When the Alaska Legislature passed the state budget June 22, it also voted for the first time to cut money for Permanent Fund dividends. By doing this, it followed in the steps of Gov. Bill Walker, who cut PFDs in half last year to maintain state savings.
The PFD cut will affect those in some Alaska communities more than others.
This map shows the estimated effect of reducing Permanent Fund dividends through the state operating budget. It draws on U.S. Census American Community Survey income estimates for each borough and Unorganized Borough census area. The income estimates are modified to reflect 2017 PFD projections. The projected amount for 2017 PFDs was calculated based on Permanent Fund growth through May 31, minus spending to administer PFDs and other appropriations.
Ben Nukusuk needs a snow machine to get around Hooper Bay, an 1,093-person city on Alaska’s Bering Sea coast. He was planning on using his Permanent Fund dividend in October to make a down payment on a new one.
“A lot of the families rely on the PFD, so they can purchase the big-ticket items, namely: snow machine, outboard (motor) or boat,” Nukusuk said. “Because people just don’t have that kind of money now – one lump sum, such as the PFD, especially on the good years.”
And 2017 was going to be a good year.
Years of investment growth were on track to push PFDs to an estimated $2,318.

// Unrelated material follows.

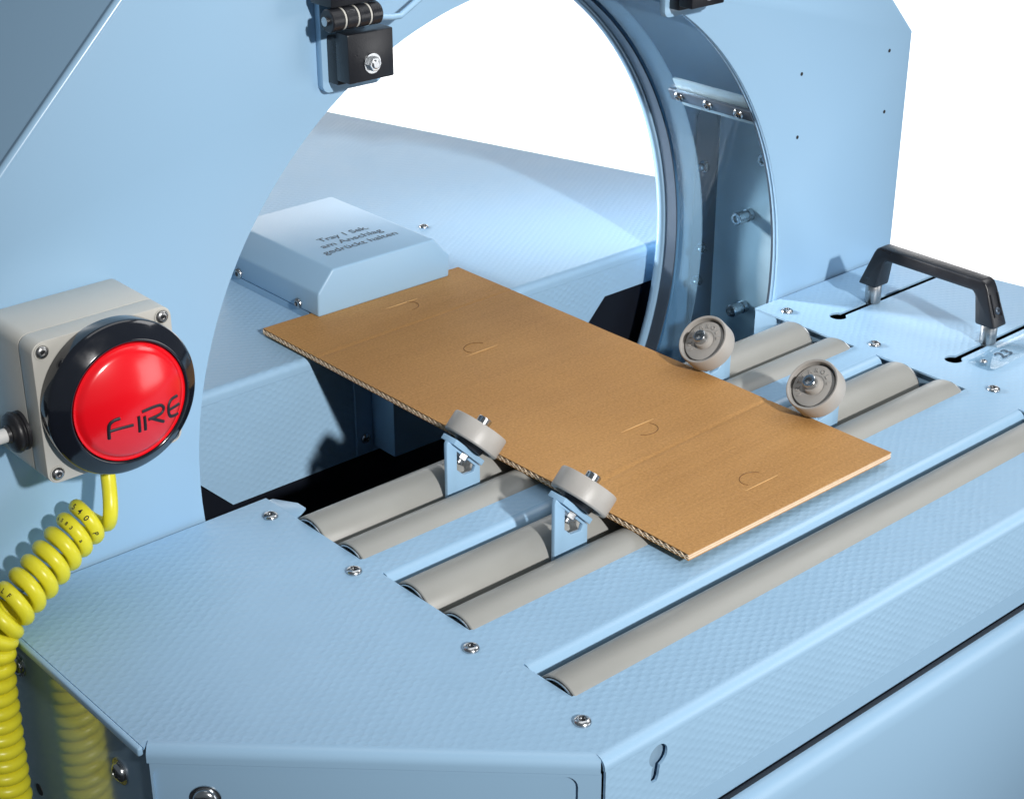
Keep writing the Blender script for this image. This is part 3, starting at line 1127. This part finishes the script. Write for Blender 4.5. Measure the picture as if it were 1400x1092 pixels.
def slope_pt(s, x, off):
    a = Vector((hx, HY1 - 0.0125, 0.0205)); c = Vector((hx, HY1 + 0.0020, 0.0575))
    d = (c - a)
    nrm = Vector((0, -d.z, d.y)).normalized()
    return a + d * s + Vector((x, 0, 0)) + nrm * off


bm = nb()
for x0, x1 in ((-0.0065, -0.0048), (0.0048, 0.0065)):
    vs_ = [bm.verts.new(slope_pt(s, x, off)) for s in (0.28, 0.86) for x in (x0, x1) for off in (-0.001, 0.0011)]
    for f in ((0, 1, 3, 2), (4, 6, 7, 5), (0, 4, 5, 1), (2, 3, 7, 6), (0, 2, 6, 4), (1, 5, 7, 3)):
        bm.faces.new([vs_[i] for i in f])
obj('pocket_rim', bm, 'black', grip)
sp_ = slope_pt(0.42, 0, 0.0)
screw(sp_, grip, slope_pt(0.42, 0, 1) - sp_, 0.6, 'screw', 'dark_steel')
for y in (HY0, HY1):
    bm = nb()
    lathe(bm, [(0.0, -0.029), (0.0064, -0.029), (0.0064, 0.0006), (0.0078, 0.0008), (0.0082, 0.0014), (0.0082, 0.0196), (0.0076, 0.0205), (0.0, 0.0205)], (hx, y, 0), (0, 0, 1), 32)
    obj('post', bm, 'steel_dull', hd, 35)

# ------------------------------------------------------------------ fire button
fb = thing('push_button', 'big red dome push button lettered FIRE on a grey box on the arch panel', 'push button', (-0.1595, 0.1315, 0.168))
bx0, bx1, bz0, bz1 = -0.2120, -0.1072, 0.1158, 0.2208
bm = nb()
prism(bm, rrect(bx0, bx1, bz0, bz1, 0.008), [], XZ, 0.0810, 0.1313)
bb = obj('box_base', bm, 'abs', fb, bevel=0.0006)
bm = nb()
prism(bm, rrect(bx0 + 0.0008, bx1 - 0.0008, bz0 + 0.0008, bz1 - 0.0008, 0.008), [], XZ, 0.0798, 0.0812)
obj('seal', bm, 'recess', bb)
bm = nb()
prism(bm, rrect(bx0, bx1, bz0, bz1, 0.008), [], XZ, 0.0615, 0.0800)
lid = obj('box_lid', bm, 'abs', fb, bevel=0.0024, seg=3)
for x in (bx0 + 0.0072, bx1 - 0.0072):
    for z in (bz0 + 0.0072, bz1 - 0.0072):
        bm = nb()
        lathe(bm, [(0.0056, 0.0001), (0.0056, 0.0007), (0.0049, 0.0007), (0.0047, -0.0005), (0.0, -0.0005)], (x, 0.0615, z), (0, -1, 0), 24)
        obj('screw_collar', bm, 'abs', lid, 30)
        screw((x, 0.0613, z), lid, (0, -1, 0), 0.72, 'screw', 'steel_dull')
BCX, BCZ = -0.1563, 0.1695
BC = (BCX, 0.0, BCZ)
bm = nb()
lathe(bm, [(0.0540, -0.0613), (0.0552, -0.0606), (0.0562, -0.0500), (0.0560, -0.0482), (0.0550, -0.0468), (0.0534, -0.0458), (0.0455, -0.0392), (0.0446, -0.0388), (0.0436, -0.0390), (0.0430, -0.0400), (0.0430, -0.0470), (0.0, -0.0470)], BC, (0, -1, 0), 96)
obj('collar', bm, 'black_gloss', fb, 50)
DR, DY0, DY1 = 0.0424, 0.0392, 0.0285
RS = (DR ** 2 + (DY0 - DY1) ** 2) / (2 * (DY0 - DY1))
dome_y = lambda r: DY1 + RS - math.sqrt(RS * RS - r * r)
bm = nb()
pr = [(DR, -0.0460), (DR, -DY0 - 0.0001), (0.0418, -DY0 - 0.0010), (0.0405, -DY0 - 0.0010), (0.0398, -DY0 - 0.0004)]
pr += [(0.0385 * (1 - i / 14), -dome_y(0.0385 * (1 - i / 14))) for i in range(15)]
lathe(bm, pr, BC, (0, -1, 0), 96)
dm = obj('dome', bm, 'red', fb, 40)
STR = {
    'F': [[(-17.4, -18.0), (-17.6, -11.0), (-16.8, -7.2), (-14.0, -5.2), (-10.0, -4.6)], [(-17.5, -12.4), (-10.5, -11.8), (-1.6, -12.0)]],
    'I': [[(2.4, -6.8), (3.0, -18.8)]],
    'R': [[(7.2, -18.8), (6.6, -8.2)], [(5.0, -4.6), (13.0, -4.2), (19.0, -5.0), (21.6, -7.6), (20.6, -10.4), (17.0, -11.6), (9.4, -11.8)], [(12.0, -12.0), (21.6, -18.4)]],
    'E': [[(34.0, -4.6), (29.0, -4.8), (26.2, -7.6), (25.8, -12.4), (27.4, -16.8), (31.0, -18.2), (34.5, -18.4)], [(26.6, -11.6), (35.6, -11.4)]],
}


def smooth_path(pts_, k=6):
    out_ = []
    q = [Vector((a_, c_)) for a_, c_ in pts_]
    for i in range(len(q) - 1):
        p0 = q[max(i - 1, 0)]; p1 = q[i]; p2 = q[i + 1]; p3 = q[min(i + 2, len(q) - 1)]
        for j in range(k):
            t = j / k
            out_.append(0.5 * ((2 * p1) + (p2 - p0) * t + (2 * p0 - 5 * p1 + 4 * p2 - p3) * t * t + (3 * p1 - p0 - 3 * p2 + p3) * t ** 3))
    out_.append(q[-1])
    return out_


for ch, strokes in STR.items():
    bm = nb()
    for st in strokes:
        pts_ = []
        for p in smooth_path(st):
            x, z = p.x * 0.00106 - 0.0032, p.y * 0.00106 + 0.0008
            r_ = min(math.hypot(x, z), 0.0384)
            pts_.append((BCX + x, dome_y(r_) + 0.0004, BCZ + z))
        tube(bm, pts_, 0.00135, 8)
    obj('letter', bm, 'ink', dm, 60)
# black grommet with white lead on the left side, grey gland below
bm = nb()
gy, gz = 0.0915, 0.1475
lathe(bm, [(0.0140, 0.0), (0.0140, 0.0022), (0.0128, 0.0028), (0.0128, 0.0036), (0.0142, 0.0044), (0.0148, 0.0066), (0.0136, 0.0090), (0.0098, 0.0104), (0.0066, 0.0106), (0.0062, 0.0128), (0.0, 0.0128)], (bx0, gy, gz), (-1, 0, 0), 40)
obj('grommet', bm, 'rubber', fb, 60)
bm = nb()
tube(bm, [(bx0 - 0.012, gy, gz), (bx0 - 0.030, gy, gz), (bx0 - 0.045, gy - 0.001, gz - 0.0005), (bx0 - 0.075, gy - 0.003, gz - 0.004), (bx0 - 0.12, gy - 0.004, gz - 0.03), (bx0 - 0.14, gy - 0.004, gz - 0.09)], 0.0052, 14)
obj('white_lead', bm, 'white', fb, 60)
GX, GY = -0.1525, 0.0935
bm = nb()
lathe(bm, [(0.0155, 0.0), (0.0155, 0.0120), (0.0135, 0.0165), (0.0090, 0.0178), (0.0, 0.0178)], (GX, GY, bz0), (0, 0, -1), 28)
obj('gland', bm, 'abs', fb, 40)

# ------------------------------------------------------------------ yellow spiral cable
AX = [Vector(p) for p in ((-0.1640, 0.0920, 0.0670), (-0.1900, 0.0880, 0.0540), (-0.2200, 0.0810, 0.0385), (-0.2470, 0.0750, 0.0250), (-0.2620, 0.0750, 0.0080), (-0.2680, 0.0750, -0.0200), (-0.2690, 0.0755, -0.0600), (-0.2695, 0.0760, -0.1200), (-0.2700, 0.0760, -0.2600))]


def catmull(q, k):
    out_ = []
    for i in range(len(q) - 1):
        p0 = q[max(i - 1, 0)]; p1 = q[i]; p2 = q[i + 1]; p3 = q[min(i + 2, len(q) - 1)]
        for j in range(k):
            t = j / k
            out_.append(0.5 * ((2 * p1) + (p2 - p0) * t + (2 * p0 - 5 * p1 + 4 * p2 - p3) * t * t + (3 * p1 - p0 - 3 * p2 + p3) * t ** 3))
    out_.append(q[-1])
    return out_


axp = catmull(AX, 60)
helix = []
CR, TRD = 0.0125, 0.0054
u = Vector((0, 0, 1))
phase = R(-60)
for i, p in enumerate(axp):
    a = axp[max(i - 1, 0)]; c = axp[min(i + 1, len(axp) - 1)]
    t = (c - a).normalized()
    u = (u - t * u.dot(t)).normalized()
    v = t.cross(u)
    if i < len(axp) - 1:
        seg = (axp[i + 1] - p).length
        steps = max(2, int(seg / 0.0004))
        for s in range(steps):
            q = p.lerp(axp[i + 1], s / steps)
            helix.append(q + (u * math.cos(phase) + v * math.sin(phase)) * CR)
            pit = 0.0128 if q.z > 0.018 else (0.0112 if q.z < -0.02 else 0.0118)
            phase -= 2 * math.pi * (seg / steps) / pit
helix = helix[::1]
h0 = 16
pA, pB = Vector((GX, GY, bz0 - 0.012)), helix[h0]
tA_, tB_ = Vector((0, 0, -0.055)), (helix[h0 + 1] - helix[h0 - 1]).normalized() * 0.060
lead = []
for i in range(40):
    t = i / 40
    lead.append(pA * (2 * t ** 3 - 3 * t * t + 1) + tA_ * (t ** 3 - 2 * t * t + t) + pB * (-2 * t ** 3 + 3 * t * t) + tB_ * (t ** 3 - t * t))
hpath = lead + helix[h0:]
cable = nb()
tube(cable, hpath, TRD, 14)
cab = thing('coiled_cable', 'yellow coiled spiral cable hanging from the button box past the table corner', 'cable', (-0.28, 0.04, -0.26))
cj = obj('jacket', cable, 'yellow', cab, 60)


def cable_text(body, start, step, size):
    for k, ch in enumerate(body):
        i = start + k * step
        if ch == ' ' or i + 2 >= len(helix):
            continue
        p = helix[i]
        t = (helix[i + 2] - helix[i - 2]).normalized()
        q = Vector((-0.55, -0.72, 0.42))
        nrm = (q - t * q.dot(t)).normalized()
        up = nrm.cross(t)
        g = text_bm(ch, size, 'CENTER', 0.0, 0.00008)
        mtx = Matrix((t, up, nrm)).transposed().to_4x4()
        mtx.translation = p + nrm * (TRD + 0.00015) - up * size * 0.35
        bmesh.ops.transform(g, matrix=mtx, verts=g.verts)
        obj('cable_print', g, 'ink', cj)


HELIX_TEXT = [('540 P', 53, 3, 0.0060), ('6583', 97, 2, 0.0038), ('a', 108, 3, 0.0042), ('OLF', 327, 3, 0.0048)]
for a_ in HELIX_TEXT:
    cable_text(*a_)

Without adjusting for inflation, that’s the highest in the fund’s history. But the Legislature cut funding to $1,100.
This cut will hit Nukusuk more than most Alaskans. His household has 11 people, including his children’s families and two foster kids. That means they’ll lose more than $11,000. That’s close to half their household income.
“It may not be so much to somebody who lives in the urban area who makes over $100,000 a year or $150,000, but for people like us, that’s a big deal,” Nukusuk said.
Hooper Bay is in the Kusilvak census area, where the average loss of household income would be more than 10 percent, according to a KTOO and Alaska Public Media analysis. That’s the highest loss in the state.
Juneau residents would lose 3 percent, the lowest loss.
Nukusuk said he’s frustrated the Legislature enacted the funding cut without passing a plan to balance the state’s budget in the future.
“I wish they’d get their act together,” Nukusuk said. “There’s so many smart people in Juneau and I don’t want to see our state go under too, but there are so many people who are down there who can put two and two together.”
State Fish and Game Commissioner Sam Cotten was a state representative when the state started PFDs in 1982. He said lawmakers knew then that it would be difficult to reduce dividends once they were started.
“There was a discussion then about (how) some day there’d be a contest between getting rid of or reducing the PFD and having income taxes or other broad-based taxes,” Cotten said. “Certainly, the expectation was if you had to reduce or eliminate them, that it wouldn’t be an easy thing to do. It would not be a popular thing to do.”
Cotten expressed sympathy for residents from lower-income portions of the state who feel they’re carrying the burden for balancing the budget. Agreeing on a long-term budget plan is essential, he said.
“Then it might be fairer to say, ‘OK, we’ll find another source of income, reduce, not eliminate the dividends as a fair approach,’” Cotten said. “But if you reduce or eliminate dividends as the only measure, then that’s not a fair approach.”
While opponents of an income tax have cited its potential effect on the urban economy, village residents are concerned about the PFD cut’s impact on rural economies.
Nile Aguchak also lives in the Kusilvak Census Area, in Scammon Bay. He said everyone in the city of 474 residents will be harmed by the PFD cut.
“I know that extra $1,200 would have been very helpful,” Aguchak said. “When they’re paying five dollars plus a gallon for heating and for running operations, which includes gas, diesel and so on, you know, all of this adds up somewhere.”
The House and Senate couldn’t agree on legislation to draw from Permanent Fund earnings to pay for state government.
House members say the plan – and future PFD cuts – should depend on adding oil and gas taxes and a broad-based tax. Senators reject that approach, and say a Permanent Fund plan should be passed on its own.
Correction: An earlier version of this story overstated the amount Ben Nukusuk’s family would lose. It would lose nearly $11,000, not $13,000.